Insurers may flee long bond market after Fed decision

Interest rate announcement scheduled for 2pm today expected to include rate increase

Insurance News

By Will Koblensky

It would be only the second time since December 2015 but the Federal Reserve’s expected rate hike could mean insurance companies will get out of the long-term bond business.
That’s according to Bryan McNee, President and Solutions provider at three long bond data companies.
 
This is a peculiarly fascinating Fed meeting, McNee said, because the US central bank is making decisions about an unpredictable future where Trump is president, taxes may change and the Fed itself could be populated by different people.
 
“Whether they’re insurance companies collecting all their premiums and dumping them in long-term bonds as a nice safe way, you’re going to see them move out of those bonds and put them to work in other areas,” McNee said. “Anyone who is holding bonds wants out, it’s the great unwinding.”
 
Like many speculators, McNee said he was anticipating a 0.25 interest rate bump, which still leaves the United States’ federal charges on borrowing a full percentage point below inflation.
 
“Maybe (insurance companies) are not in government in backed securities or US treasuries any more, maybe they go into corporate bonds that may pay a different yield with a little more risk,” McNee said.
 
The move takes the US central bank out of their crisis-mode, a change McNee said is long overdue.
 
“Regional community banks, all kinds of banks that cannot lend money…they can’t make enough interest to justify risk,” McNee said. “So they don’t lend money, so medium and small sized businesses don’t get loans and the economy doesn’t grow.”
 
McNee explained that interest rate hikes hurt the rate-of-return on long-term bonds because higher interest rates create growth.

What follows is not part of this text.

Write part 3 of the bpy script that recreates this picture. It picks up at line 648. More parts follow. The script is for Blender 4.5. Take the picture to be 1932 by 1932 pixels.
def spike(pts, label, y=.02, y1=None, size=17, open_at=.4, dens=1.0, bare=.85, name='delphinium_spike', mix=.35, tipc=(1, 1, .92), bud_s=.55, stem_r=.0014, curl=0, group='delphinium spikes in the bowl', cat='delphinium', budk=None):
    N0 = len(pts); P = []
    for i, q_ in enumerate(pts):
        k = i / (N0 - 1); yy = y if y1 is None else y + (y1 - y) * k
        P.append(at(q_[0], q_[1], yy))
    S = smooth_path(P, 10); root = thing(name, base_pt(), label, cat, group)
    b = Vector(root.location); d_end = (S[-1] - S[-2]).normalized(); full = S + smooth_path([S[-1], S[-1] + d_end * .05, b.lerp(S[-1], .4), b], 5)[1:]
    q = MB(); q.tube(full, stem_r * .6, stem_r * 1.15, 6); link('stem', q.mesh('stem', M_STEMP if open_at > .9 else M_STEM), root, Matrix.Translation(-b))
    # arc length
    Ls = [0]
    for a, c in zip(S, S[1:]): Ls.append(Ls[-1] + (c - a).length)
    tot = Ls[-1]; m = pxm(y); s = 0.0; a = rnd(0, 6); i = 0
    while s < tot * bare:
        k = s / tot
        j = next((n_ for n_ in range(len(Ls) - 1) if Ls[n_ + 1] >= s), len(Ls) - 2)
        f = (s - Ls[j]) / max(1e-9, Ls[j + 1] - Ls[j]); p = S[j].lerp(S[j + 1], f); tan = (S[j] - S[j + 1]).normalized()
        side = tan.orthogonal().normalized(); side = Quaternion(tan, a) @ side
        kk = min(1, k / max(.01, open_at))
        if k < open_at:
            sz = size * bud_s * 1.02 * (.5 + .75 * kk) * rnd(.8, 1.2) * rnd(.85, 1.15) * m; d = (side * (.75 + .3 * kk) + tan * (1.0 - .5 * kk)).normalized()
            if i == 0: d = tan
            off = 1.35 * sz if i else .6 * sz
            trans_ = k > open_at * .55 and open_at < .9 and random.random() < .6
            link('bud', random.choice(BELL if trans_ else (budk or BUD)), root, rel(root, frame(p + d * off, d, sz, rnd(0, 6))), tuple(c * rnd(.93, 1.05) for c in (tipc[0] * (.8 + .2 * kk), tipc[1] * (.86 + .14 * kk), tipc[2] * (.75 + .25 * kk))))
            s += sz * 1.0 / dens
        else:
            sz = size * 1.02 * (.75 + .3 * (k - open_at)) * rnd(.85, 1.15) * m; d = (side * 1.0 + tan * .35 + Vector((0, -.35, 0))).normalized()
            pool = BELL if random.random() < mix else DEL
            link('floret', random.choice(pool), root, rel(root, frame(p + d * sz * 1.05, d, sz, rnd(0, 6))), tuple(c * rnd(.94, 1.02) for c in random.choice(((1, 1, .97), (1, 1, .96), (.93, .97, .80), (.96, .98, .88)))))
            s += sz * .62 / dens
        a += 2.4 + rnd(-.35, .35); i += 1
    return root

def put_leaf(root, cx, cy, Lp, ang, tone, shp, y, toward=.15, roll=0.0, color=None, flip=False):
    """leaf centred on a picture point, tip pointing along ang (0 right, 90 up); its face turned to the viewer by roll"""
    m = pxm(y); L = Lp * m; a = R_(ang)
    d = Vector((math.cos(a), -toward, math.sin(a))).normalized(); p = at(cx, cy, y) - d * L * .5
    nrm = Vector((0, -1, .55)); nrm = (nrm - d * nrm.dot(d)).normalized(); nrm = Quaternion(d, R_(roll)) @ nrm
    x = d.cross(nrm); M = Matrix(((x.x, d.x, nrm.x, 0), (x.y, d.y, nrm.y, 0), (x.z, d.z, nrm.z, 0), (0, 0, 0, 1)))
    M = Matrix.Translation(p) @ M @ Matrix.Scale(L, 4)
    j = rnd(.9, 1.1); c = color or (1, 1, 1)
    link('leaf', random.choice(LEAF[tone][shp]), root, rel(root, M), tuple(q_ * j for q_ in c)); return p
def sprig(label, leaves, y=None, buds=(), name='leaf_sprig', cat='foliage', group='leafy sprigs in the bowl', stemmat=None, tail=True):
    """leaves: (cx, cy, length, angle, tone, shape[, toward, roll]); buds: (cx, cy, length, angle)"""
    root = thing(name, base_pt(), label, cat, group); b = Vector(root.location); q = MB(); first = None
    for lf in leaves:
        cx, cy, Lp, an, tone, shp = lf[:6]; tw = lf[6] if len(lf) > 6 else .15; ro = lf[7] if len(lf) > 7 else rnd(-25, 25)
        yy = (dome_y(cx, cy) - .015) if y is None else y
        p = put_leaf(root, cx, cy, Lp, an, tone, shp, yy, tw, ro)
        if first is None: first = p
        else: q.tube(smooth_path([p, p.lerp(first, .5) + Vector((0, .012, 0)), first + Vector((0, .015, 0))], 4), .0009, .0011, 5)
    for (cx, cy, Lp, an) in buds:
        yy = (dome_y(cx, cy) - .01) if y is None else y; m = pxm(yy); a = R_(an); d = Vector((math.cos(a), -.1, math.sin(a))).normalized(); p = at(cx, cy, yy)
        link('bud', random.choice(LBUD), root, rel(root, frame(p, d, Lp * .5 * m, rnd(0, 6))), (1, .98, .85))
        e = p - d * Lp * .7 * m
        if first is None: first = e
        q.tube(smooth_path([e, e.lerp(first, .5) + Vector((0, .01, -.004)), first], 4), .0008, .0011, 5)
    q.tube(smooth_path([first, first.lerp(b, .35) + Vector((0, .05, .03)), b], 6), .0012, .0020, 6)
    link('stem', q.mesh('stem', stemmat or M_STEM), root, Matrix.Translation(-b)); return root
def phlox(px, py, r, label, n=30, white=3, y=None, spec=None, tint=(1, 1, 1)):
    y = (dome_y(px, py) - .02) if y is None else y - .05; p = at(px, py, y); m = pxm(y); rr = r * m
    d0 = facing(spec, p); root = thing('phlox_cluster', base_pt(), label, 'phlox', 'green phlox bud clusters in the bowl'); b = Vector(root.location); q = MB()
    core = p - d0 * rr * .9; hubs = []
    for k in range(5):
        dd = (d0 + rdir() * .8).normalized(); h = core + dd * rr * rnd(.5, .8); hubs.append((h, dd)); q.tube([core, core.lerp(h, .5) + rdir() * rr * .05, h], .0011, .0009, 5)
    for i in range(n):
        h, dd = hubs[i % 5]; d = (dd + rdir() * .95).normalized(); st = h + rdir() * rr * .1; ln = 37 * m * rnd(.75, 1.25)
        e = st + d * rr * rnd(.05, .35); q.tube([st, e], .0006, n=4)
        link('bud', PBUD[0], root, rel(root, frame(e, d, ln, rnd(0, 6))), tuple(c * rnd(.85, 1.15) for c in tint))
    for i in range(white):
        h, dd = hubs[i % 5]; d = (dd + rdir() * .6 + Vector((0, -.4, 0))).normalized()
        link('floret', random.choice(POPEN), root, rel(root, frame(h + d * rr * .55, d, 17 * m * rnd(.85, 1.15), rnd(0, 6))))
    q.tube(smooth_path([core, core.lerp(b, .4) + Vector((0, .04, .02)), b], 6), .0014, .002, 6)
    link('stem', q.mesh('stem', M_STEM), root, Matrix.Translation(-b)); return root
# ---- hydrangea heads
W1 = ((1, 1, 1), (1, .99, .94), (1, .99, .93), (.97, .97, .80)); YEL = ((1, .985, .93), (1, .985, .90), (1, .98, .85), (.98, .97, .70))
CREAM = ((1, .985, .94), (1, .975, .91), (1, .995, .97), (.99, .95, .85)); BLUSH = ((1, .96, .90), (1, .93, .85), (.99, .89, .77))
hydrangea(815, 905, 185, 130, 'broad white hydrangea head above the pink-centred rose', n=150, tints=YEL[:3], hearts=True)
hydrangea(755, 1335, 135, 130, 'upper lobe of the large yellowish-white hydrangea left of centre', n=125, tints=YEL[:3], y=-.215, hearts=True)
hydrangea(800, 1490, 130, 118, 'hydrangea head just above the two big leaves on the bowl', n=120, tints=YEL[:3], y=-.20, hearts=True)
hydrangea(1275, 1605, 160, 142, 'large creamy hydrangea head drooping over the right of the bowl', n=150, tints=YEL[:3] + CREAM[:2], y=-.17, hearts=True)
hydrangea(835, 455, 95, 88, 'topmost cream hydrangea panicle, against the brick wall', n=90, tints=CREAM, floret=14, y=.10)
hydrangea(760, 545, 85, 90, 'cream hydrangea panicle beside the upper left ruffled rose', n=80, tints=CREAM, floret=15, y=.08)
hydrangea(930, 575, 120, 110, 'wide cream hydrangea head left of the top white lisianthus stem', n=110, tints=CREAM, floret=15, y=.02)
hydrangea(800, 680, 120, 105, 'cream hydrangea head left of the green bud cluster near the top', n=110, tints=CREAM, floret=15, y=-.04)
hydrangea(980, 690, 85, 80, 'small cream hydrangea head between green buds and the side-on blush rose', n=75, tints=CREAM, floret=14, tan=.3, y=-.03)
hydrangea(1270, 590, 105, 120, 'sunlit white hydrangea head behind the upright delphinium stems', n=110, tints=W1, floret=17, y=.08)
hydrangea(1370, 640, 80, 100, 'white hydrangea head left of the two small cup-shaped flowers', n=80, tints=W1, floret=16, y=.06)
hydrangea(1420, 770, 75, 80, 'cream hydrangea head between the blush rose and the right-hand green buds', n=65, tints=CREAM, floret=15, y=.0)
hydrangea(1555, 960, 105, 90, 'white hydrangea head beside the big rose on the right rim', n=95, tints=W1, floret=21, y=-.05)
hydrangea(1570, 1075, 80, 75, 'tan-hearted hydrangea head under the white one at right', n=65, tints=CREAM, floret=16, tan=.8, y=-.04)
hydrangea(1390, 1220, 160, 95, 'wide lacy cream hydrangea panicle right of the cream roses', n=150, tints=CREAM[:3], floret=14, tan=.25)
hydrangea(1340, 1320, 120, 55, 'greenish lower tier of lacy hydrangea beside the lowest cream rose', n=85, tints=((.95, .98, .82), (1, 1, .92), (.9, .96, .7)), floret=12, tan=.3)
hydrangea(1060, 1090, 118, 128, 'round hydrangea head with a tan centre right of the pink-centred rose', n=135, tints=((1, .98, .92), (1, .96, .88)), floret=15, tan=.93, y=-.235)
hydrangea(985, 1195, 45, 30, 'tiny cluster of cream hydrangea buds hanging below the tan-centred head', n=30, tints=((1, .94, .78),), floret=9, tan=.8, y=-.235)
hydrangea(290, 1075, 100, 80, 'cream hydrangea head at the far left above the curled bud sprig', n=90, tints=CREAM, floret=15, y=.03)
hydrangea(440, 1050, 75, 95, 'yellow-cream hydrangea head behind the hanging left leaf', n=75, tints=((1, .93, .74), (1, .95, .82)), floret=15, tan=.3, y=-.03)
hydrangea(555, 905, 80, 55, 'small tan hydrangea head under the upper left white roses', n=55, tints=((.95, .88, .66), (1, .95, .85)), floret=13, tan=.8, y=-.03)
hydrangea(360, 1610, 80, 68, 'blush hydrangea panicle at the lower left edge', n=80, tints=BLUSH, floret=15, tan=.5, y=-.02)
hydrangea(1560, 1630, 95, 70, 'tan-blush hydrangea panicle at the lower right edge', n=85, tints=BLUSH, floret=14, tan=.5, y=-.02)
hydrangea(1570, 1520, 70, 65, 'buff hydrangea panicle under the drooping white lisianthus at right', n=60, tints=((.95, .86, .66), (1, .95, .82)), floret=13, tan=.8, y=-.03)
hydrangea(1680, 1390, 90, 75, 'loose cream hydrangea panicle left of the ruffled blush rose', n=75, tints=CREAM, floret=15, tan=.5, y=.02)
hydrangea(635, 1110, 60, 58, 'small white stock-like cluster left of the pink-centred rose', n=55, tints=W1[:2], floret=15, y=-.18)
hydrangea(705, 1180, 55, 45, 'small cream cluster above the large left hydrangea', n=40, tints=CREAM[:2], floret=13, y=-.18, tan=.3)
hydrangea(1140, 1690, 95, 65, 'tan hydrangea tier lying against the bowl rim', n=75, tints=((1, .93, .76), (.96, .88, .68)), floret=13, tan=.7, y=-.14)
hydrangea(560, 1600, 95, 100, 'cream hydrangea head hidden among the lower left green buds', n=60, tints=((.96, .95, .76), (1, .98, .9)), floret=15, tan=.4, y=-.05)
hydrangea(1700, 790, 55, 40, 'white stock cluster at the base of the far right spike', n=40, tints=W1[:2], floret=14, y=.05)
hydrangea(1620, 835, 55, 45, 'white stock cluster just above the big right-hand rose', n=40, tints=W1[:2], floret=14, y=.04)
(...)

Explore the factors causing insurance rates going up with this article.
 
With more growth comes more inflation and that hurts the profits of long term bonds. 
 
“Bonds hate inflation,” McNee said.
 
Investors believe Trump will deliver what he promised in terms of repatriation of companies and lower taxes, McNee said, which will stimulate the economy and create inflation.
 
The curious case of this Fed decision is, McNee points out, what role it plays in a future less predictable than usual, with Trump swearing in just over a month after the Fed meeting on January 20, 2017.
 
“After January everything the Fed has been operating on, can change,” McNee said.